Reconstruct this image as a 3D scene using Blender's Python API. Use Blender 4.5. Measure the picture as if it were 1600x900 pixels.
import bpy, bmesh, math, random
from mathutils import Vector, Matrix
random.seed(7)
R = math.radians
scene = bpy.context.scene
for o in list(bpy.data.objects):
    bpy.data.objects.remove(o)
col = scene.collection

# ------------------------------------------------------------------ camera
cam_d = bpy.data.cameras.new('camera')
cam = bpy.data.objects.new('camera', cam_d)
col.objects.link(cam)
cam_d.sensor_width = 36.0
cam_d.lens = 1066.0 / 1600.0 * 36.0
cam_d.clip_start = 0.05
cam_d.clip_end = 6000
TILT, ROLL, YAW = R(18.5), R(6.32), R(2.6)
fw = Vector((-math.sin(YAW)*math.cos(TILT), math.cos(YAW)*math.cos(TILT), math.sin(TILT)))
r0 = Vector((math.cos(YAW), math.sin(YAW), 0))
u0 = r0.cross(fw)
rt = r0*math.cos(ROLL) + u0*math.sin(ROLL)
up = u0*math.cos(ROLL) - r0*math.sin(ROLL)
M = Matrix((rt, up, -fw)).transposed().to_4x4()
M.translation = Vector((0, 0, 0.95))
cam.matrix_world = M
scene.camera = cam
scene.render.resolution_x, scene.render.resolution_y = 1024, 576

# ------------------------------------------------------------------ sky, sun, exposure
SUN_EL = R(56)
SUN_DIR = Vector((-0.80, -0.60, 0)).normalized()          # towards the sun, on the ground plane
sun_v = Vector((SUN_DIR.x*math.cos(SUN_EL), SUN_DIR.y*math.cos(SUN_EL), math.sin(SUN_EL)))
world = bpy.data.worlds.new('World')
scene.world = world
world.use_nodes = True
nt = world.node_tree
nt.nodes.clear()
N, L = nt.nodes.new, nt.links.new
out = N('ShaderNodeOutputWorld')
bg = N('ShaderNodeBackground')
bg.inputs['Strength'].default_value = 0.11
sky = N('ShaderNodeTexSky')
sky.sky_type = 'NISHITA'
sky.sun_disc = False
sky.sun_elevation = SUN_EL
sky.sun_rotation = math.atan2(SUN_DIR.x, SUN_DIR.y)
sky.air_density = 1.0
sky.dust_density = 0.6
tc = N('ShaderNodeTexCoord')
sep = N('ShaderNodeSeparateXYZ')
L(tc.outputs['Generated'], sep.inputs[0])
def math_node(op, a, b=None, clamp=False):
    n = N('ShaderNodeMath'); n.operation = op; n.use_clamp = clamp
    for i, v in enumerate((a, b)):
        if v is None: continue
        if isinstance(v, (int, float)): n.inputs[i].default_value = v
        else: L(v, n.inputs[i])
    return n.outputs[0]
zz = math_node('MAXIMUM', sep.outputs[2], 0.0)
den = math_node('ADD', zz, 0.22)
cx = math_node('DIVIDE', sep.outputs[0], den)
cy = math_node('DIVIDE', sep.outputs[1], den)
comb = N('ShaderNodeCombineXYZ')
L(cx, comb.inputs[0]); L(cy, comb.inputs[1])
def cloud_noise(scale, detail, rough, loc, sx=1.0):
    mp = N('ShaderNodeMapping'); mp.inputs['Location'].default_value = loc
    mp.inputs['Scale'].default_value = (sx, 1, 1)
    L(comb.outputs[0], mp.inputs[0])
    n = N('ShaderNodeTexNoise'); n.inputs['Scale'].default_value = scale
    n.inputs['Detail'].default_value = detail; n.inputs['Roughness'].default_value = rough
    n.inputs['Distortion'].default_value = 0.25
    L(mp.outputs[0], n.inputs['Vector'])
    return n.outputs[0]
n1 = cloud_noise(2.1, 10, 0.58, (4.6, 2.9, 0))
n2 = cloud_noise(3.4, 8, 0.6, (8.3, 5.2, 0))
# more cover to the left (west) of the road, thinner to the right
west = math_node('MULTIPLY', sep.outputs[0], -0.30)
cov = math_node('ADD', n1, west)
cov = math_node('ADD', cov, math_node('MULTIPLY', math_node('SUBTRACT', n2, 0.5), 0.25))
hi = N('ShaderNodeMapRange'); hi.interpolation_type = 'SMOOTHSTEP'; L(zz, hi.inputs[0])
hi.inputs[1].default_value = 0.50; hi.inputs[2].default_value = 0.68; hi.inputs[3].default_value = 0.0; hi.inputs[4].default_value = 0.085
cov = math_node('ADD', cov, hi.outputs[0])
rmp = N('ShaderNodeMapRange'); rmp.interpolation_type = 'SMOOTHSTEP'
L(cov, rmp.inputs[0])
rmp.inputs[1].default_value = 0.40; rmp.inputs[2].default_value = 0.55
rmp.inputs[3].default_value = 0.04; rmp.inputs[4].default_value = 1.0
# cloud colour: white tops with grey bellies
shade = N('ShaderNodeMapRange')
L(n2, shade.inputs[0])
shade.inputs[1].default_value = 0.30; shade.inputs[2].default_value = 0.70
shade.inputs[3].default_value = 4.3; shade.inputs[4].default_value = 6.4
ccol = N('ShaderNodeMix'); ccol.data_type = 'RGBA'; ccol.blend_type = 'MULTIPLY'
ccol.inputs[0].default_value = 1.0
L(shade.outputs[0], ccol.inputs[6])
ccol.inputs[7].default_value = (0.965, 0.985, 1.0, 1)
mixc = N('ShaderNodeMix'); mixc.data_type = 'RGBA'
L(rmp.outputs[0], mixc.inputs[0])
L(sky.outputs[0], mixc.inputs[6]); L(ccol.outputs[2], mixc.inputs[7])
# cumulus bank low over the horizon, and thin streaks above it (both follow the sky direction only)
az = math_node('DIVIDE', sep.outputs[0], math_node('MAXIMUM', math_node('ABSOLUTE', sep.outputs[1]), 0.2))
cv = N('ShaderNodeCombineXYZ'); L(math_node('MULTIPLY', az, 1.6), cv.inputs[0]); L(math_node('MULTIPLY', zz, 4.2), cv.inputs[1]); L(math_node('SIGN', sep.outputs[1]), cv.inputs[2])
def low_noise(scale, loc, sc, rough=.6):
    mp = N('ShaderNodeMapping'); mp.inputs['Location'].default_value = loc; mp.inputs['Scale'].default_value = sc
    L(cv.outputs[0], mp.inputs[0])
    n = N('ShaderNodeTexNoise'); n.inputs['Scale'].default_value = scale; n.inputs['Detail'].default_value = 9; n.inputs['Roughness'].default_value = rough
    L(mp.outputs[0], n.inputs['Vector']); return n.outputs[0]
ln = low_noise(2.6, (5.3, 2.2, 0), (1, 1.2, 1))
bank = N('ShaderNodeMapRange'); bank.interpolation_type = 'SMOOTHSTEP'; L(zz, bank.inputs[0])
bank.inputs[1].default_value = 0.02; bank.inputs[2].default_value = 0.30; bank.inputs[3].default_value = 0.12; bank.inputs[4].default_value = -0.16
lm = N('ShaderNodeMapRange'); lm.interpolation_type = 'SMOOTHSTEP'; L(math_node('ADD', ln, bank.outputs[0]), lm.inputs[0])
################
*Given exercise*.
Transcribe every line of the data, exactly as it stands.

*Result below*.
Reconstruct this image as a 3D scene using Blender's Python API. Use Blender 4.5. Measure the picture as if it were 1600x900 pixels.
import bpy, bmesh, math, random
from mathutils import Vector, Matrix
random.seed(7)
R = math.radians
scene = bpy.context.scene
for o in list(bpy.data.objects):
    bpy.data.objects.remove(o)
col = scene.collection

# ------------------------------------------------------------------ camera
cam_d = bpy.data.cameras.new('camera')
cam = bpy.data.objects.new('camera', cam_d)
col.objects.link(cam)
cam_d.sensor_width = 36.0
cam_d.lens = 1066.0 / 1600.0 * 36.0
cam_d.clip_start = 0.05
cam_d.clip_end = 6000
TILT, ROLL, YAW = R(18.5), R(6.32), R(2.6)
fw = Vector((-math.sin(YAW)*math.cos(TILT), math.cos(YAW)*math.cos(TILT), math.sin(TILT)))
r0 = Vector((math.cos(YAW), math.sin(YAW), 0))
u0 = r0.cross(fw)
rt = r0*math.cos(ROLL) + u0*math.sin(ROLL)
up = u0*math.cos(ROLL) - r0*math.sin(ROLL)
M = Matrix((rt, up, -fw)).transposed().to_4x4()
M.translation = Vector((0, 0, 0.95))
cam.matrix_world = M
scene.camera = cam
scene.render.resolution_x, scene.render.resolution_y = 1024, 576

# ------------------------------------------------------------------ sky, sun, exposure
SUN_EL = R(56)
SUN_DIR = Vector((-0.80, -0.60, 0)).normalized()          # towards the sun, on the ground plane
sun_v = Vector((SUN_DIR.x*math.cos(SUN_EL), SUN_DIR.y*math.cos(SUN_EL), math.sin(SUN_EL)))
world = bpy.data.worlds.new('World')
scene.world = world
world.use_nodes = True
nt = world.node_tree
nt.nodes.clear()
N, L = nt.nodes.new, nt.links.new
out = N('ShaderNodeOutputWorld')
bg = N('ShaderNodeBackground')
bg.inputs['Strength'].default_value = 0.11
sky = N('ShaderNodeTexSky')
sky.sky_type = 'NISHITA'
sky.sun_disc = False
sky.sun_elevation = SUN_EL
sky.sun_rotation = math.atan2(SUN_DIR.x, SUN_DIR.y)
sky.air_density = 1.0
sky.dust_density = 0.6
tc = N('ShaderNodeTexCoord')
sep = N('ShaderNodeSeparateXYZ')
L(tc.outputs['Generated'], sep.inputs[0])
def math_node(op, a, b=None, clamp=False):
    n = N('ShaderNodeMath'); n.operation = op; n.use_clamp = clamp
    for i, v in enumerate((a, b)):
        if v is None: continue
        if isinstance(v, (int, float)): n.inputs[i].default_value = v
        else: L(v, n.inputs[i])
    return n.outputs[0]
zz = math_node('MAXIMUM', sep.outputs[2], 0.0)
den = math_node('ADD', zz, 0.22)
cx = math_node('DIVIDE', sep.outputs[0], den)
cy = math_node('DIVIDE', sep.outputs[1], den)
comb = N('ShaderNodeCombineXYZ')
L(cx, comb.inputs[0]); L(cy, comb.inputs[1])
def cloud_noise(scale, detail, rough, loc, sx=1.0):
    mp = N('ShaderNodeMapping'); mp.inputs['Location'].default_value = loc
    mp.inputs['Scale'].default_value = (sx, 1, 1)
    L(comb.outputs[0], mp.inputs[0])
    n = N('ShaderNodeTexNoise'); n.inputs['Scale'].default_value = scale
    n.inputs['Detail'].default_value = detail; n.inputs['Roughness'].default_value = rough
    n.inputs['Distortion'].default_value = 0.25
    L(mp.outputs[0], n.inputs['Vector'])
    return n.outputs[0]
n1 = cloud_noise(2.1, 10, 0.58, (4.6, 2.9, 0))
n2 = cloud_noise(3.4, 8, 0.6, (8.3, 5.2, 0))
# more cover to the left (west) of the road, thinner to the right
west = math_node('MULTIPLY', sep.outputs[0], -0.30)
cov = math_node('ADD', n1, west)
cov = math_node('ADD', cov, math_node('MULTIPLY', math_node('SUBTRACT', n2, 0.5), 0.25))
hi = N('ShaderNodeMapRange'); hi.interpolation_type = 'SMOOTHSTEP'; L(zz, hi.inputs[0])
hi.inputs[1].default_value = 0.50; hi.inputs[2].default_value = 0.68; hi.inputs[3].default_value = 0.0; hi.inputs[4].default_value = 0.085
cov = math_node('ADD', cov, hi.outputs[0])
rmp = N('ShaderNodeMapRange'); rmp.interpolation_type = 'SMOOTHSTEP'
L(cov, rmp.inputs[0])
rmp.inputs[1].default_value = 0.40; rmp.inputs[2].default_value = 0.55
rmp.inputs[3].default_value = 0.04; rmp.inputs[4].default_value = 1.0
# cloud colour: white tops with grey bellies
shade = N('ShaderNodeMapRange')
L(n2, shade.inputs[0])
shade.inputs[1].default_value = 0.30; shade.inputs[2].default_value = 0.70
shade.inputs[3].default_value = 4.3; shade.inputs[4].default_value = 6.4
ccol = N('ShaderNodeMix'); ccol.data_type = 'RGBA'; ccol.blend_type = 'MULTIPLY'
ccol.inputs[0].default_value = 1.0
L(shade.outputs[0], ccol.inputs[6])
ccol.inputs[7].default_value = (0.965, 0.985, 1.0, 1)
mixc = N('ShaderNodeMix'); mixc.data_type = 'RGBA'
L(rmp.outputs[0], mixc.inputs[0])
L(sky.outputs[0], mixc.inputs[6]); L(ccol.outputs[2], mixc.inputs[7])
# cumulus bank low over the horizon, and thin streaks above it (both follow the sky direction only)
az = math_node('DIVIDE', sep.outputs[0], math_node('MAXIMUM', math_node('ABSOLUTE', sep.outputs[1]), 0.2))
cv = N('ShaderNodeCombineXYZ'); L(math_node('MULTIPLY', az, 1.6), cv.inputs[0]); L(math_node('MULTIPLY', zz, 4.2), cv.inputs[1]); L(math_node('SIGN', sep.outputs[1]), cv.inputs[2])
def low_noise(scale, loc, sc, rough=.6):
    mp = N('ShaderNodeMapping'); mp.inputs['Location'].default_value = loc; mp.inputs['Scale'].default_value = sc
    L(cv.outputs[0], mp.inputs[0])
    n = N('ShaderNodeTexNoise'); n.inputs['Scale'].default_value = scale; n.inputs['Detail'].default_value = 9; n.inputs['Roughness'].default_value = rough
    L(mp.outputs[0], n.inputs['Vector']); return n.outputs[0]
ln = low_noise(2.6, (5.3, 2.2, 0), (1, 1.2, 1))
bank = N('ShaderNodeMapRange'); bank.interpolation_type = 'SMOOTHSTEP'; L(zz, bank.inputs[0])
bank.inputs[1].default_value = 0.02; bank.inputs[2].default_value = 0.30; bank.inputs[3].default_value = 0.12; bank.inputs[4].default_value = -0.16
lm = N('ShaderNodeMapRange'); lm.interpolation_type = 'SMOOTHSTEP'; L(math_node('ADD', ln, bank.outputs[0]), lm.inputs[0])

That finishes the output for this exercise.